En retour, le Christ leur pose une interrogation qui est sa toute première parole : « Que cherchez-vous ? ». Ce sera aussi une des dernières, adressée à Marie-Madeleine à la fin de l’évangile, quand il sera ressuscité. Il ne s’agit pas d’une affirmation, mais d’une question ouverte. La réponse des disciples prendra le même chemin, celui d’une autre question : « Rabbi, où demeures-tu ? ». Venez, et vous verrez. Non seulement Jésus ne les a pas appelés, mais il leur laisse toute l’initiative. Voilà qui peut nous rassurer ! Le Christ est aussi détaché que Jean. Il respecte notre liberté et nous fait grandir. Il n’enferme pas, mais il ouvre, toujours, vers le Royaume qui vient... La suite du récit nous dit que les disciples se passent le mot. André en parle à son frère Simon, et celui-ci reçoit le nom de Képhas (« Pierre »), de la part de Jésus. Décidément, c’est vraiment un commencement, une nouveauté pour tout le monde !

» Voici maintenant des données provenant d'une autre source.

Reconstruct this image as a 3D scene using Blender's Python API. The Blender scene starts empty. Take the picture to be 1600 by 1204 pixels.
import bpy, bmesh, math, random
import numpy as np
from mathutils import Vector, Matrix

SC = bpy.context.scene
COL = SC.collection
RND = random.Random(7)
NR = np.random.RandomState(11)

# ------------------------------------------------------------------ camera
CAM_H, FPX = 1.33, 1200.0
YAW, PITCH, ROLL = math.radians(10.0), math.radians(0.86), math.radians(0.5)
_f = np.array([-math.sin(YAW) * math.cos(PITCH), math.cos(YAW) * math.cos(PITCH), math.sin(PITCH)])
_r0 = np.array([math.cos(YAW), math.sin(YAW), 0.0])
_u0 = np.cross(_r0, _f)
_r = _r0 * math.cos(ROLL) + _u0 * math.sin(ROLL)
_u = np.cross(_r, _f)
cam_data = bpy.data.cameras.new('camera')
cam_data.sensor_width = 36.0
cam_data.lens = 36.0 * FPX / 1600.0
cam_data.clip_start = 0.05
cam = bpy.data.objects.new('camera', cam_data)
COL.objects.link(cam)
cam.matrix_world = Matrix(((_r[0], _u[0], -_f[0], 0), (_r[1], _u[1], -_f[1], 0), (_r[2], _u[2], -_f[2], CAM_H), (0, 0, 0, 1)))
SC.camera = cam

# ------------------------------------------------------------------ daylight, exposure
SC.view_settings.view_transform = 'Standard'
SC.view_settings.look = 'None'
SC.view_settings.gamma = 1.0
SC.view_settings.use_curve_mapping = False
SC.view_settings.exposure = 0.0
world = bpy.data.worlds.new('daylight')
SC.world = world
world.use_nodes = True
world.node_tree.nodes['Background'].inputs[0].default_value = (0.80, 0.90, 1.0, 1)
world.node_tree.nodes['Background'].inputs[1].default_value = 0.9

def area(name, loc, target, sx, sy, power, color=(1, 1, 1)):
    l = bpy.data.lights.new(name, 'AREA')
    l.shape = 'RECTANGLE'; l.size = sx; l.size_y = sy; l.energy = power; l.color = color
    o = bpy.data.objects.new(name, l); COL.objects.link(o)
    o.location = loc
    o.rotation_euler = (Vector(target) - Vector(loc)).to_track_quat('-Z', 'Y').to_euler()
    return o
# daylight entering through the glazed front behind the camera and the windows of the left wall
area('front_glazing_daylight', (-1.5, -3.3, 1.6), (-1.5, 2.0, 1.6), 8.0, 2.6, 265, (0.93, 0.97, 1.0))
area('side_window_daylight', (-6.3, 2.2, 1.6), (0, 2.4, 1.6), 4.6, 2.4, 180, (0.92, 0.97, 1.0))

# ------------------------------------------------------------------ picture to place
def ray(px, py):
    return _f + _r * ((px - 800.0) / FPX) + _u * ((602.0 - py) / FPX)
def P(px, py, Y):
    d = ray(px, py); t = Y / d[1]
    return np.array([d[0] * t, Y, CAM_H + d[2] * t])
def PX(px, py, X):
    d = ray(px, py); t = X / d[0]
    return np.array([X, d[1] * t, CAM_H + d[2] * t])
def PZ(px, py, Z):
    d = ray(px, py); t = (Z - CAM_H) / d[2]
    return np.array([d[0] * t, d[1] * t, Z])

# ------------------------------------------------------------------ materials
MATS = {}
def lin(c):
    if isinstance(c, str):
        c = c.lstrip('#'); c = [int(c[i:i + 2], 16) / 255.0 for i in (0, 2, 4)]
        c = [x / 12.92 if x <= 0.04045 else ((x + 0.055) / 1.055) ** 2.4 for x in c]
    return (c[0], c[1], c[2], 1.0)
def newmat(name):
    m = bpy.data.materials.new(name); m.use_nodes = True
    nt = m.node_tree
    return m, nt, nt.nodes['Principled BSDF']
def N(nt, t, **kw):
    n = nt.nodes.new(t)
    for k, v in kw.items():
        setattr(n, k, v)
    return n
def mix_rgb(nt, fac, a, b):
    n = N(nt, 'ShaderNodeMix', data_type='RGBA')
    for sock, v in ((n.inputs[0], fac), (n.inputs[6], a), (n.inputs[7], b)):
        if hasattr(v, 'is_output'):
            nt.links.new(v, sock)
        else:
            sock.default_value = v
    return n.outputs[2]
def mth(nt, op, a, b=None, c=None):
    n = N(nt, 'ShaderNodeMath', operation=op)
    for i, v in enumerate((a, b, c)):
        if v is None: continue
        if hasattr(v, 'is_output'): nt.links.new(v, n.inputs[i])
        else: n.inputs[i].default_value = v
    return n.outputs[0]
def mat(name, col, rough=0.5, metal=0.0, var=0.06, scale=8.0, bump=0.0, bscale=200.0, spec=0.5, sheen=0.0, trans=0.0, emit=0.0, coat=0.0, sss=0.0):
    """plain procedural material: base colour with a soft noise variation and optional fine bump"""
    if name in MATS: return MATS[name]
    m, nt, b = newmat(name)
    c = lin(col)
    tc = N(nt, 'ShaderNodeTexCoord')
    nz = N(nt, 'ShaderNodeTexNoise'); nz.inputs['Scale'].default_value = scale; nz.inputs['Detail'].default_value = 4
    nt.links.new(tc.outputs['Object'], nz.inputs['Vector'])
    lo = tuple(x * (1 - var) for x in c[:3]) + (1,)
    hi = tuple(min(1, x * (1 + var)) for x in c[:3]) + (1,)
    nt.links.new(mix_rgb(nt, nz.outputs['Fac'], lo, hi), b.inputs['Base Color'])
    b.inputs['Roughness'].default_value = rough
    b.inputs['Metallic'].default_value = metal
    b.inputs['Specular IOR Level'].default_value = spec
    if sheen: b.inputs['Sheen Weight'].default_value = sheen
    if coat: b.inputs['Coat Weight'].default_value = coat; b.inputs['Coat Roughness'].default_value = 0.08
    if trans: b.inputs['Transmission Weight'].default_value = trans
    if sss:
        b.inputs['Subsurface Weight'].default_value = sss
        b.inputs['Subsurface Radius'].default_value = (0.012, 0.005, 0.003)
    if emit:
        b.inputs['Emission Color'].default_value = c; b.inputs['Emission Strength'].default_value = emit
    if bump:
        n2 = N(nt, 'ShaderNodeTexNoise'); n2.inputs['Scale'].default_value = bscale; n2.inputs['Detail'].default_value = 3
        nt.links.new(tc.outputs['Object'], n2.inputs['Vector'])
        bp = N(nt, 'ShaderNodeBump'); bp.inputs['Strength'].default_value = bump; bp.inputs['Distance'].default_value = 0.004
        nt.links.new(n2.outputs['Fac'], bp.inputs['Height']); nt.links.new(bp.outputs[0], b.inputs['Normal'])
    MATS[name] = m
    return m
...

Comme Eli pour Samuel, comme Jean pour les disciples, soyons les uns pour les autres des témoins, des relais, des médiations qui conduisent au Christ. Dieu nous appelle à la liberté et à la responsabilité. Jésus répond à notre désir, à notre recherche : Venez, et vous verrez ! Suivons le sentier que Dieu nous trace en son Fils, qui est un chemin de liberté et de bonheur. Demeurons auprès de lui, car il veut nous nourrir de son Corps et de son Sang, pour que nous ayons la vie. Amen.